逆に、マニュアルなどで定型化している業務などは外部委託し、その分人材を他部署に再配置するなどで人材不足をカバーできます。
アウトソースする業務の選別
次に、アウトソースする業務の選別を行います。自社がこれからアウトソーシングを導入しようとしている場合、まずは、「ノンコア業務」を委託するようにしてください。
自社にとって成果や利益を生む重要な業務を「コア業務」、直接利益を生まないが、コア業務を支える業務が「ノンコア業務」です。
ノンコア業務は、定型化しやすく再現性も高いため、アウトソーシングに適しています。
パートナーの基準の策定
委託すべき業務が決まったら、パートナーとなるアウトソーシング業者の選定基準をあらかじめ決めておきましょう。
- 委託する業務に対する専門性
- 自社の業界・地域などでの実績
- 相手の企業規模
- コンプライアンス・セキュリティ体制
- 価格の妥当性
などを基準とするといいでしょう。実績・信頼・価格のバランスがポイントです。
【導入事例】アウトソーシングを活用した企業
あるメーカーの総務部では、広い構内にさまざまな施設があり、構内には従業員数も多く、多岐にわたる業務を抱えています。このため作業が複雑化し、作業の属人化が進んでいました。

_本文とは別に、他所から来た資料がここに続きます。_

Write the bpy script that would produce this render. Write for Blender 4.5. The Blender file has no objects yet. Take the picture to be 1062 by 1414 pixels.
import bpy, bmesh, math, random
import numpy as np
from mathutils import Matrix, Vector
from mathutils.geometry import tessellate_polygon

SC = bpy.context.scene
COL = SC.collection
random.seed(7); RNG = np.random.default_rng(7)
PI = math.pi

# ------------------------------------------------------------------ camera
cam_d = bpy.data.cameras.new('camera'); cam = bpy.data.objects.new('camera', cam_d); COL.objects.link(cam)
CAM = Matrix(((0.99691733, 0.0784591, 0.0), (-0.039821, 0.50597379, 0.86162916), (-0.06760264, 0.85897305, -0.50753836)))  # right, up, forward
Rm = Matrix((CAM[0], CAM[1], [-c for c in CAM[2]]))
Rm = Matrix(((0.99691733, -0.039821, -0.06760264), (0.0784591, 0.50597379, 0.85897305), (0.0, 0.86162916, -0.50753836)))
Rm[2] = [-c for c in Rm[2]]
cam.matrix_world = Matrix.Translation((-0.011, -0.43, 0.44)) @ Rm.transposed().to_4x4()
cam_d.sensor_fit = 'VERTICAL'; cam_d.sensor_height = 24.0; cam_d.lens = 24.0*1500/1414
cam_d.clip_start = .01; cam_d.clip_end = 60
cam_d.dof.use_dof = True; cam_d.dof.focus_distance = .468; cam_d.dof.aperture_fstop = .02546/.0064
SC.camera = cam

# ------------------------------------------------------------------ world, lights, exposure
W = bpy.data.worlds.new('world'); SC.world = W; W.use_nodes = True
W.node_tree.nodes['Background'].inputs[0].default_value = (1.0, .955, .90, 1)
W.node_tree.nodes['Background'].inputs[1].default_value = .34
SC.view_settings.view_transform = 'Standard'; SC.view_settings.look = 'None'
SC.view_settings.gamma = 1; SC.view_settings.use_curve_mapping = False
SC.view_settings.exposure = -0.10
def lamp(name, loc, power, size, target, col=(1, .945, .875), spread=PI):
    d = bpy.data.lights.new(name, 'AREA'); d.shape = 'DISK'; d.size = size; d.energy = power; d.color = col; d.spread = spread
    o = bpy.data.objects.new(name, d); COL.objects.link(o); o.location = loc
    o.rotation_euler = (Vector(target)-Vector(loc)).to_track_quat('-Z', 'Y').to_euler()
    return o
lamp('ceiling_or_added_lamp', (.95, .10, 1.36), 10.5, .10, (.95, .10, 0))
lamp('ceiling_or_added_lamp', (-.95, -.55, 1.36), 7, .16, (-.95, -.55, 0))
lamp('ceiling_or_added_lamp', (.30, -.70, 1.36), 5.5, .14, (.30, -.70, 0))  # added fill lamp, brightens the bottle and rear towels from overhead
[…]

人事異動により新しい総務担当者は前担当者の属人的な業務を覚えるのに時間を要するなど、本来注力すべき業務に十分時間が割けない点が課題です。
そこで、総務業務の一部をBPOとして外部業者に委託したところ、業務を改善してマニュアルを作り、総務をサポートしてくれました。
BPO業者は、各担当者に、現状の困っている点、改善点や要望をヒアリングし、当社の現状に沿った業務改善を実現しました。マニュアル作りにはBPO業者のノウハウ・知見も生かされ、新しい総務部は「サポートオフィス」として一新され、構内でも評判です。
アウトソーシングの今後の展望
アウトソーシングの今後の展望を考える上でも、AI(人工知能)は活用できる期待が高まっています。
AIの特徴とアウトソーシングから、以下の点が予想されます。
- AIによるアウトソーシングの進化:予測分析とそのスピード・精度がアップし、業務の自動化が加速
- 高度な分析と意思決定支援:大量のデータを迅速に分析し、経営陣などに的確で高度な意思決定支援を提供
- サービスの質と一貫性の向上:カスタマーサービスなど24時間365日体制で対応し、人為的なミスがなくなり顧客満足度が改善
一方で、AIによる提案内容などデータプライバシーやAI使用の規定上の課題なども留意しましょう。
まとめ
アウトソーシングは業務の一部を外部に委託し、自社業務の効率化や自社にない専門的なスキルを導入する場合などに用いられています。
派遣は、派遣会社と契約して労働者を提供してもらいます。アウトソーシングは、自社が希望する成果物、サービスを提供してもらう点が違います。
アウトソーシングにはさまざまな手法があり、委託する業務も多岐にわたります。導入前には自社で活用する場合の準備をし、メリットを最大限に生かしましょう。